Now, this system has some fantastic benefits:

  • You can focus on the day/week/month/quarter/year ahead without getting bogged down with all the stuff that lies in the future or the past
  • When you review your tasks, you don't have to look into your entire backlog but have to look one layer up (when planning a month, you just have to have a look into the parent quarter (plans and ideas) and the previews month (leftovers). This is much more time efficient.
  • This system makes you feel in control since it connects your daily tasks to your weekly/monthly/quarterly/yearly planning and agenda. It makes you intuitively protect your tasks from being diluted with tasks that come from the agendas of others (your colleagues, your boss etc.). Specifically, if I get a task from a colleague or my boss during the week, I put it into the following week at the earliest and thus protect my planning for the current week.

The assigned opportunity cost is scheduling those daily/weekly/monthly/quarterly review sessions. It doesn't seem much, but it can feel like a chore if you've had a stressful week and then have to review your weekly note on Saturday or Sunday. But that's an investment in yourself, and in case of doubt, you can keep a review short or skip it altogether.

Step 3: Find a good anatomy for describing and categorizing your tasks.

This is how a task looks like in my system.
The same row is just displayed in the markdown format.

I place tasks in my Obsidian vault wherever they emerge. It can be in meeting notes, in my daily note or in the note where I put highlights about a book or so. The [[links]] and #tags ensure that I can fetch them together via data view queries when needed.

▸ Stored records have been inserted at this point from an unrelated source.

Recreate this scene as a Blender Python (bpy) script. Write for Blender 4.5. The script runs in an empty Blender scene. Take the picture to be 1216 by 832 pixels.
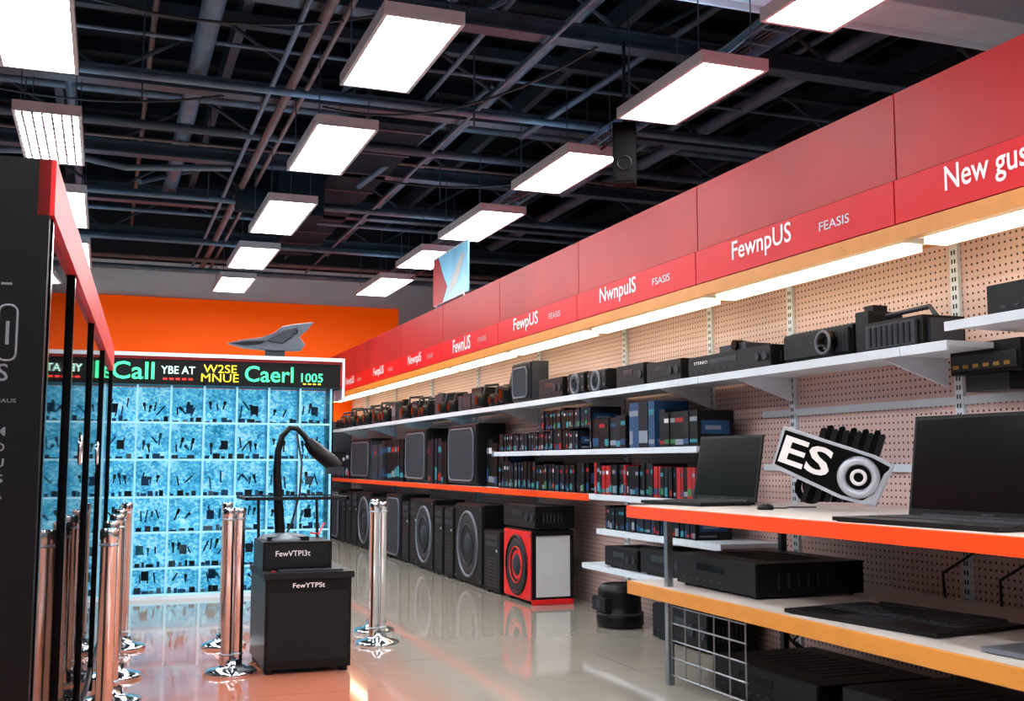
import bpy, math, random
from mathutils import Matrix, Vector
random.seed(7)
S = bpy.context.scene
try:
    S.view_settings.view_transform = 'Standard'
except Exception:
    pass
PI = math.pi

# ------------------------------------------------------------------ materials
def lin(c):
    return tuple(((v/255)/12.92 if v/255 <= .04045 else (((v/255)+.055)/1.055)**2.4) for v in c)

def mat(name, col, rough=.5, metal=0., var=.12, scale=6., emit=0., ecol=None, bump=0., spec=None, nosample=False):
    m = bpy.data.materials.new(name); m.use_nodes = True
    nt = m.node_tree; b = nt.nodes['Principled BSDF']
    c = lin(col)
    tc = nt.nodes.new('ShaderNodeTexCoord')
    n = nt.nodes.new('ShaderNodeTexNoise'); n.inputs['Scale'].default_value = scale
    n.inputs['Detail'].default_value = 4
    nt.links.new(tc.outputs['Object'], n.inputs['Vector'])
    r = nt.nodes.new('ShaderNodeValToRGB')
    r.color_ramp.elements[0].position = .3; r.color_ramp.elements[1].position = .7
    r.color_ramp.elements[0].color = (*[v*(1-var) for v in c], 1)
    r.color_ramp.elements[1].color = (*[min(1, v*(1+var)) for v in c], 1)
    nt.links.new(n.outputs['Fac'], r.inputs['Fac'])
    nt.links.new(r.outputs['Color'], b.inputs['Base Color'])
    b.inputs['Roughness'].default_value = rough
    b.inputs['Metallic'].default_value = metal
    if spec is not None: b.inputs['Specular IOR Level'].default_value = spec
    if emit:
        b.inputs['Emission Color'].default_value = (*lin(ecol or col), 1)
        b.inputs['Emission Strength'].default_value = emit
    if nosample:
        try: m.cycles.emission_sampling = 'NONE'
        except Exception: pass
    if bump:
        bp = nt.nodes.new('ShaderNodeBump'); bp.inputs['Strength'].default_value = bump
        nt.links.new(n.outputs['Fac'], bp.inputs['Height'])
        nt.links.new(bp.outputs['Normal'], b.inputs['Normal'])
    return m

BLK = mat('black_plastic', (9, 10, 12), .4, bump=.02, spec=.25)
BLK2 = mat('black_satin', (17, 18, 22), .5, spec=.27)
BLKM = mat('black_matte_rubber', (8, 8, 9), .8, spec=.1)
BLKG = mat('black_gloss', (4, 4, 6), .22, spec=.18)
DGR = mat('dark_grey_plastic', (42, 46, 54), .5, spec=.35)
MGR = mat('mid_grey_plastic', (98, 104, 114), .45)
CONE = mat('speaker_cone', (30, 34, 41), .6)
GRILL = mat('speaker_grille', (42, 48, 56), .75, scale=60, var=.3, spec=.25)
WHT = mat('white_shelf_enamel', (210, 222, 232), .35, var=.04)
WHTP = mat('white_plastic', (205, 207, 210), .4, var=.04)
STEEL = mat('steel', (165, 170, 176), .3, 1., var=.05)
CHROME = mat('chrome', (228, 234, 240), .1, 1., var=.03)
SILV = mat('silver_paint', (190, 196, 206), .32, .3, var=.06)
ORG = mat('orange_edge', (248, 76, 16), .35, var=.05)
AMB = mat('amber_edge', (212, 140, 56), .4, var=.06)
REDF = mat('fascia_red', (214, 12, 30), .4, var=.06, scale=1.5, spec=.22)
REDU = mat('fascia_red_upper', (178, 30, 38), .42, var=.16, scale=1., spec=.3)
RED = mat('speaker_red', (222, 20, 20), .45)
LETT = mat('sign_lettering_white', (252, 248, 248), .4, var=.02)
PANL = mat('light_diffuser', (255, 255, 255), .5, var=.01, emit=33., ecol=(250, 250, 252))
CGLOW = mat('added_ceiling_glow', (220, 235, 255), .5, var=.01, emit=3.0, ecol=(180, 218, 255))  # glow added on the unseen housing tops, only to light the ceiling
TUBE = mat('shelf_light_diffuser', (255, 250, 235), .5, var=.01, emit=6., ecol=(255, 236, 192))
LFR = mat('light_housing', (206, 212, 220), .4, var=.04)
BEAM = mat('painted_beam', (46, 57, 68), .5, var=.25)
BEAML = mat('galvanised_pipe', (86, 102, 116), .45, .2, var=.25)
RUST = mat('brown_conduit', (98, 74, 66), .55, var=.25)
DUCT = mat('duct_dark', (20, 30, 38), .85, var=.2, spec=.15)
CHAN = mat('white_channel', (226, 234, 240), .3, .1, var=.06)
TABL = mat('table_laminate', (212, 204, 198), .3, var=.05)
CBL = mat('cable_rubber', (12, 12, 13), .5)
GRN = mat('led_green', (60, 235, 150), .5, emit=1.3, ecol=(60, 235, 150), nosample=True)
LWH = mat('led_white', (200, 255, 235), .5, emit=1.1, ecol=(200, 255, 235), nosample=True)
LYE = mat('led_yellow', (240, 220, 40), .5, emit=1.1, ecol=(240, 220, 40), nosample=True)
LRE = mat('led_red', (230, 50, 40), .5, emit=.9, ecol=(230, 50, 40), nosample=True)
LEDB = mat('led_board_black', (8, 12, 13), .4, spec=.2)
PTXT = mat('panel_print_grey', (120, 126, 134), .4)
BLUE = mat('box_blue', (28, 66, 104), .5, spec=.3)
TEAL = mat('box_teal', (44, 124, 138), .5, spec=.3)
BRED = mat('box_red', (150, 24, 28), .5, spec=.3)
BGRY = mat('box_grey', (120, 130, 142), .5, spec=.3)
BGRN = mat('box_green', (44, 110, 64), .5, spec=.3)
BYEL = mat('box_yellow', (180, 146, 66), .5, spec=.3)
NAVY = mat('box_navy', (14, 20, 34), .5, spec=.25)
SHARK = mat('sculpture_grey', (74, 80, 90), .4, var=.2, scale=3)
LCD = mat('display_lcd', (30, 40, 48), .3)

def glassmat(name, tint=(1, 1, 1), ior=1.3):
    m = bpy.data.materials.new(name); m.use_nodes = True
    nt = m.node_tree; nt.nodes.clear()
    o = nt.nodes.new('ShaderNodeOutputMaterial'); mx = nt.nodes.new('ShaderNodeMixShader')
    t = nt.nodes.new('ShaderNodeBsdfTransparent'); t.inputs[0].default_value = (*tint, 1)
    g = nt.nodes.new('ShaderNodeBsdfGlossy'); g.inputs['Roughness'].default_value = .02
    f = nt.nodes.new('ShaderNodeFresnel'); f.inputs['IOR'].default_value = ior
    nt.links.new(f.outputs[0], mx.inputs[0]); nt.links.new(t.outputs[0], mx.inputs[1])
    nt.links.new(g.outputs[0], mx.inputs[2]); nt.links.new(mx.outputs[0], o.inputs[0])
    return m
GLASS = glassmat('clear_glass', (.9, .96, .97), 1.25)
GLASSB = glassmat('tinted_glass', (.86, .95, .97), 1.2)

def node_math(nt, op, a, b=None, c=None):
    n = nt.nodes.new('ShaderNodeMath'); n.operation = op
    for i, v in enumerate((a, b, c)):
        if v is None: continue
        if isinstance(v, (int, float)): n.inputs[i].default_value = v
        else: nt.links.new(v, n.inputs[i])
    return n.outputs[0]

def mixc(nt, f, a, b):
    n = nt.nodes.new('ShaderNodeMix'); n.data_type = 'RGBA'
    nt.links.new(f, n.inputs[0])
    for i, v in ((6, a), (7, b)):
        if isinstance(v, tuple): n.inputs[i].default_value = (*v, 1)
        else: nt.links.new(v, n.inputs[i])
    return n.outputs[2]

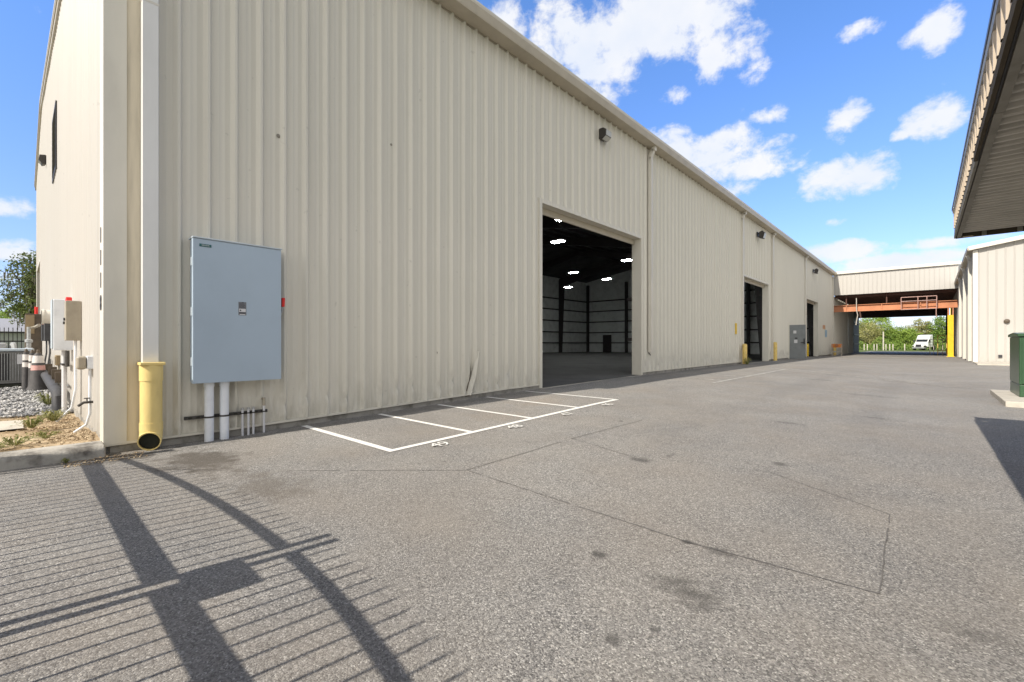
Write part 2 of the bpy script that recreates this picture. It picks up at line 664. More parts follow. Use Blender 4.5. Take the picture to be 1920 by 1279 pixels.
M['bronze'] = simple('bronze_fixture', (.055, .05, .045), .45, .3, var=.2)
M['lens'] = simple('lamp_lens', (.50, .50, .47), .25, var=.12, scale=12)
M['red'] = simple('red_lever', (.70, .02, .015), .4, var=.1)
M['white_paint'] = simple('road_paint', (.78, .76, .71), .7, var=.12, scale=18)
M['white'] = simple('white_paint', (.82, .82, .80), .35, var=.05)
M['teal'] = simple('teal_badge', (.02, .11, .11), .4, var=.1)
M['label_grey'] = simple('label_grey', (.17, .175, .19), .5, var=.1)
M['label_white'] = simple('label_white', (.62, .62, .63), .5, var=.05)
M['ink'] = simple('ink', (.03, .03, .035), .6, var=.1)
M['beige_box'] = simple('beige_box', (.36, .32, .25), .5, var=.15)
M['orange'] = simple('orange_beam_paint', (.50, .205, .095), .55, var=.2, scale=2)
M['pink_rail'] = simple('faded_red_rail', (.44, .27, .23), .6, var=.2)
M['bounce_trim'] = simple('bounce_tinted_trim', (.62, .55, .42), .5, var=.22, scale=2.5, stretch=(3, 3, .25))  # streaked trim, yellowed in its colour for light bounced off the yellow pipe
M['rope'] = simple('pale_cable', (.48, .44, .38), .7, var=.1)
M['door_grey'] = simple('grey_door', (.20, .215, .22), .45, var=.15, scale=3)
M['canopy_edge'] = simple('dark_roof_edge', (.035, .04, .05), .35, .2, var=.3)
M['canopy_band'] = simple('tan_band', (.70, .58, .44), .6, var=.12, scale=5)
M['canopy_trim'] = simple('bronze_trim', (.085, .07, .05), .85, var=.2, scale=6, spec=.1)
M['canopy_frame'] = simple('grey_soffit_frame', (.27, .255, .22), .8, var=.2, scale=8, spec=.15)
M['soffit'] = simple('soffit_sheet', (.50, .47, .41), .5, var=.15, scale=3)
M['green_box'] = simple('transformer_green', (.035, .085, .04), .3, var=.12, scale=2)
M['car_paint'] = simple('blue_grey_paint', (.05, .07, .11), .25, .3, var=.1)
M['glass'] = simple('dark_glass', (.02, .025, .03), .08, var=.1)
M['rubber'] = simple('rubber', (.025, .025, .025), .85, var=.3)
M['cone_dark'] = simple('faded_cone', (.075, .07, .068), .7, var=.3, scale=5)
M['band_white'] = simple('reflective_band', (.66, .62, .58), .5, var=.12, scale=10)
M['band_pink'] = simple('faded_red_band', (.62, .34, .30), .5, var=.12, scale=10)
M['ac'] = simple('condenser_cabinet', (.22, .215, .205), .5, var=.15, scale=4)
M['ac_dark'] = simple('condenser_coil', (.03, .03, .032), .6, var=.3, scale=30)
M['pipe_grey'] = simple('insulated_pipe', (.055, .055, .058), .7, var=.3, scale=8)
M['meter'] = simple('gas_meter_paint', (.42, .43, .43), .45, .3, var=.2, scale=10)
M['brown_box'] = simple('brown_cabinet', (.10, .075, .05), .6, var=.3, scale=5)
M['brick_tan'] = simple('tan_panel', (.28, .21, .12), .7, var=.2)
M['house_wall'] = simple('pale_house_wall', (.5, .5, .48), .7, var=.1)
M['house_roof'] = simple('grey_shingle', (.33, .33, .35), .8, var=.15, scale=10)
M['seam'] = simple('crack_filler', (.135, .126, .115), .8, var=.4, scale=20)
M['sign_blue'] = simple('pale_blue_sign', (.35, .52, .66), .5, var=.15, scale=15)
M['sign_orange'] = simple('orange_sign', (.62, .33, .18), .6, var=.2, scale=15)
M['barricade'] = simple('barricade_orange', (.70, .24, .05), .5, var=.3, scale=12)
M['mast'] = M['galv']


def ground_mat(name, cols, scale, bmp=.6, bscale=20):
    m, nt, b = new_mat(name)
    v = coords(nt)
    f = noise(nt, v, scale, 8, .68, .3)
    c = ramp(nt, f, [(.28, cols[0]), (.45, cols[1]), (.58, cols[2]), (.74, cols[3])])
    f2 = noise(nt, v, scale * 12, 4, .6)
    c = mix(nt, ramp(nt, f2, [(.45, 0.0), (.75, .5)]), c, cols[0])
    nt.links.new(c, b.inputs['Base Color'])
    b.inputs['Roughness'].default_value = .95
    b.inputs['Specular IOR Level'].default_value = .15
    bump(nt, b, noise(nt, v, bscale, 6, .65), bmp, .03)
    return m


M['dirt'] = ground_mat('sandy_dirt', [(.16, .11, .065), (.38, .28, .17), (.52, .41, .27), (.60, .51, .36)], 1.2)
M['grass_ground'] = ground_mat('grass_ground', [(.05, .07, .02), (.09, .13, .035), (.16, .19, .06), (.30, .27, .14)], .4)
M['gravel_bed'] = ground_mat('gravel_bed', [(.08, .08, .08), (.16, .16, .165), (.25, .25, .25), (.36, .35, .33)], 9)


def island_mat(name, stops, rough=.6, transl=0.0, spec=.3):
    m, nt, b = new_mat(name)
    g = node(nt, 'ShaderNodeNewGeometry')
    c = ramp(nt, g.outputs['Random Per Island'], stops)
    v = coords(nt)
    f = noise(nt, v, .5, 2)
    c = mix(nt, ramp(nt, f, [(.35, .0), (.65, .45)]), c, stops[-1][1])
    nt.links.new(c, b.inputs['Base Color'])
    b.inputs['Roughness'].default_value = rough
    b.inputs['Specular IOR Level'].default_value = spec
    if transl:
        t = node(nt, 'ShaderNodeBsdfTranslucent')
        nt.links.new(c, t.inputs['Color'])
        ms = node(nt, 'ShaderNodeMixShader')
        ms.inputs[0].default_value = transl
        o = nt.nodes['Material Output']
        nt.links.new(b.outputs[0], ms.inputs[1])
        nt.links.new(t.outputs[0], ms.inputs[2])
        nt.links.new(ms.outputs[0], o.inputs['Surface'])
    return m


M['leaf_a'] = island_mat('leaf_bright', [(0, (0.121, 0.203, 0.027)), (0.600, (0.257, 0.392, 0.068)), (1, (0.432, 0.540, 0.121))], .55, .3)
M['leaf_b'] = island_mat('leaf_mid', [(0, (0.081, 0.162, 0.027)), (0.600, (0.176, 0.297, 0.054)), (1, (0.324, 0.419, 0.095))], .55, .3)
M['leaf_c'] = island_mat('leaf_olive', [(0, (0.176, 0.189, 0.054)), (0.600, (0.351, 0.351, 0.121)), (1, (0.513, 0.486, 0.230))], .55, .25)
M['leaf_oak'] = island_mat('leaf_oak', [(0, (.07, .085, .03)), (.5, (.13, .17, .05)), (1, (.21, .25, .07))], .6, .25)
M['moss'] = island_mat('grey_moss', [(0, (.09, .08, .06)), (.5, (.15, .135, .10)), (1, (.20, .18, .14))], .8, .2)
M['weed'] = island_mat('weed_leaf', [(0, (.10, .13, .03)), (.5, (.20, .22, .07)), (1, (.34, .32, .14))], .6, .3)
M['stone'] = island_mat('stone_mix', [(0, (.07, .075, .085)), (.35, (.17, .175, .185)), (.7, (.30, .30, .30)), (1, (.62, .60, .57))], .8)
M['litter'] = island_mat('litter_mix', [(0, (.14, .09, .05)), (.5, (.32, .23, .14)), (1, (.52, .42, .28))], .9)
M['bark'] = simple('bark', (.16, .13, .10), .9, var=.4, scale=6, stretch=(4, 4, .6), bmp=.6, bscale=12)
M['bark_pale'] = simple('pale_bark', (.36, .33, .27), .9, var=.3, scale=6, stretch=(4, 4, .6))


def emit_mat(name, col, strength):
    m, nt, b = new_mat(name)
    b.inputs['Base Color'].default_value = (.8, .8, .8, 1)
    b.inputs['Emission Color'].default_value = (*col, 1)
    b.inputs['Emission Strength'].default_value = strength
    return m


M['tube_light'] = emit_mat('lit_tube', (.96, 1, .98), 130.0)


# ------------------------------------------------------------------ ground
def sheet(xs, ys, zf):
    mb = MB()
    n = len(xs)
    for y in ys:
        for x in xs:
            mb.v.append((x, y, zf(x, y)))
    for j in range(len(ys) - 1):
        for i in range(n - 1):
            mb.f.append((j * n + i, j * n + i + 1, (j + 1) * n + i + 1, (j + 1) * n + i))
            mb.s.append(True)
    return mb


def frange(a, b, s):
    n = max(1, int(round((b - a) / s)))
    return [a + (b - a) * i / n for i in range(n + 1)]


WX = -6.70        # wall plane of the long warehouse side
Y0, Y1 = .67, 50.6
gx = [-3000, -400, -120, -60] + frange(-40, -7, 3) + [-6.95, -6.8, -6.5] + frange(-6, 4, .5) + [8, 16, 40, 120, 400, 3000]
gy = [-2000, -300, -80, -30] + frange(-12, 36, 1) + [40, 45, 50, 60, 70, 85, 95, 110, 130, 160, 220, 400, 900, 4000]
g = sheet(gx, gy, lambda x, y: gz(x, y) - .03).build('ground', M['grass_ground'], fix=False)
g['kind'] = 'structure'
ax = [-6.72, -6.5] + frange(-6, 4, .5) + [8, 16, 30]
ay = [-30, -20] + frange(-12, 36, 1) + [40, 45, 50, 60, 70, 85, 88]
g = sheet(ax, ay, gz).build('driveway', M['asphalt'], fix=False)
g['kind'] = 'structure'
# strip of earth and gravel beside the end wall, held by the kerb
dx = frange(-34, -6.8, .4)
dy = frange(-14, .69, .35)


def dirt_z(x, y):
    s = min(max((-6.8 - x) / 3.0, 0), 1)
    return .065 - .09 * s + .02 * sin(x * 3.1) * sin(y * 2.3) + .012 * sin(x * 7.7 + y * 5)


g = sheet(dx, dy, dirt_z).build('dirt_strip', M['dirt'], fix=False)
g['kind'] = 'structure'
g = sheet(frange(-26, -11.0, .5), frange(-12, .68, .4), lambda x, y: dirt_z(x, y) + .022).build('gravel_bed', M['gravel_bed'], fix=False)
g['kind'] = 'structure'
kb = MB()
kp = [(-6.50, -.10), (-6.515, .045), (-6.55, .075), (-6.80, .085), (-6.86, .07), (-6.86, -.1)]
for i, (a, b_) in enumerate([(-8.0, -4.9), (-4.89, -1.9), (-1.89, .638)]):
    kb.prism(kp, lambda p, q, t: (p, t, q), a, b_)
k = kb.build('kerb', M['kerb'], bevel=.022)
k['kind'] = 'structure'

# painted stall lines on the asphalt


def strip(mb, pts, w, lift=.004, step=.35, skip=0.0):
    for (a, b_) in zip(pts[:-1], pts[1:]):
        a, b_ = Vector((a[0], a[1])), Vector((b_[0], b_[1]))
        d = (b_ - a)
        n = max(1, int(d.length / step))
        s = Vector((-d.y, d.x)).normalized() * w / 2
        for i in range(n):
            if skip and random.random() < skip:
                continue
            p, q = a + d * i / n, a + d * (i + 1) / n
            mb.face([(*c, gz(c[0], c[1]) + lift) for c in (p - s, q - s, q + s, p + s)])


ml = MB()
strip(ml, [(-4.37, 2.738), (-4.37, 7.68)], .085, .006)
for y in (2.78, 3.99, 5.20, 6.42, 7.64):
    strip(ml, [(-6.62, y), (-4.41, y)], .085 if y < 3 else .075, .0055)
g = ml.build('stall_lines', M['white_paint'], fix=False)
g['kind'] = 'structure'
tn = MB()
for s, y in (('49', 3.30), ('48', 4.58), ('47', 5.80), ('46', 6.98)):
    o = text_mesh('stall_number', s, .25, M['white_paint'], (-4.17, y, gz(-4.17, y) + .012), (0, 0, pi / 2), bold=.002)
    o['kind'] = 'structure'


def faded_paint():
    m, nt, b = new_mat('worn_road_paint')
    v = coords(nt)
    f = noise(nt, v, 9, 6, .7)
    c = mix(nt, ramp(nt, f, [(.42, 0.0), (.62, .8)]), (.24, .23, .215), (.55, .54, .50))
    nt.links.new(c, b.inputs['Base Color'])
    b.inputs['Roughness'].default_value = .8
    return m


M['faded_paint'] = faded_paint()
ml = MB()
strip(ml, [(-4.13, 12.1), (-4.13, 20.0)], .09, .006)
for y in (13.2, 15.0, 16.8, 18.5):
    strip(ml, [(-5.2, y), (-4.2, y - .2)], .08, .0055)
strip(ml, [(-4.0, 20.2), (.9, 16.6)], .09, .0065)
g = ml.build('worn_stall_lines', M['faded_paint'], fix=False)
g['kind'] = 'structure'
# saw-cut seams of old trench patches
ms = MB()


def wobble(pts, amp=.006, step=.18):
    out = []
    for a, b_ in zip(pts[:-1], pts[1:]):
        d = sqrt((b_[0] - a[0]) ** 2 + (b_[1] - a[1]) ** 2)
        n = max(1, int(d / step))
        for i in range(n):
            t = i / n
            out.append((a[0] + (b_[0] - a[0]) * t + random.uniform(-amp, amp), a[1] + (b_[1] - a[1]) * t + random.uniform(-amp, amp)))
    out.append(pts[-1])
    return out


for pts, w in (([(-5.79, .69), (-4.79, 1.46), (-3.2, 2.845)], .008), ([(-3.2, 2.845), (-3.2, 4.53), (-3.1, 6.2)], .010), ([(-3.2, 2.845), (-1.08, 2.737), (-.29, 2.79)], .009),
               ([(-.185, 2.80), (-.213, 4.12)], .007), ([(-.213, 4.12), (-1.10, 4.66), (-2.3, 4.30), (-3.2, 4.55)], .006), ([(-.29, 2.79), (-.18, 2.80)], .008)):
    strip(ms, wobble(pts, .004, .1), w * random.uniform(.8, 1.0), .0045, .2, .12)
g = ms.build('pavement_seam', M['seam'], fix=False)
g['kind'] = 'structure'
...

I like to annotate the following metadata:

  • Link to a life area, project or deliverable. At least one, sometimes even all three of them.
  • Link to persons, if any. This way, I can fetch all information together when I talk with someone.
  • An assigned to first a Week and later to specific Days. These links are created in my review sessions, not when I make a task initially. What's exciting is that when I postpone tasks (from one day to another or even one week to the next), more and more links are added. The longer the list of linked days, the sooner I know that I'm putting off the task and that I should think about finally doing it for real or just not doing it.
  • A structured #tag about the categorization of that tasks. I have given up on too complex categorization systems. I like to keep it simple. I.e. I don't track the Importance and urgency of all tasks. My work tasks have just priorities, and my private tasks have a time frame (see figure below).
This is my #tagging structure.

I hope this article gives you inspiration for your personal task management.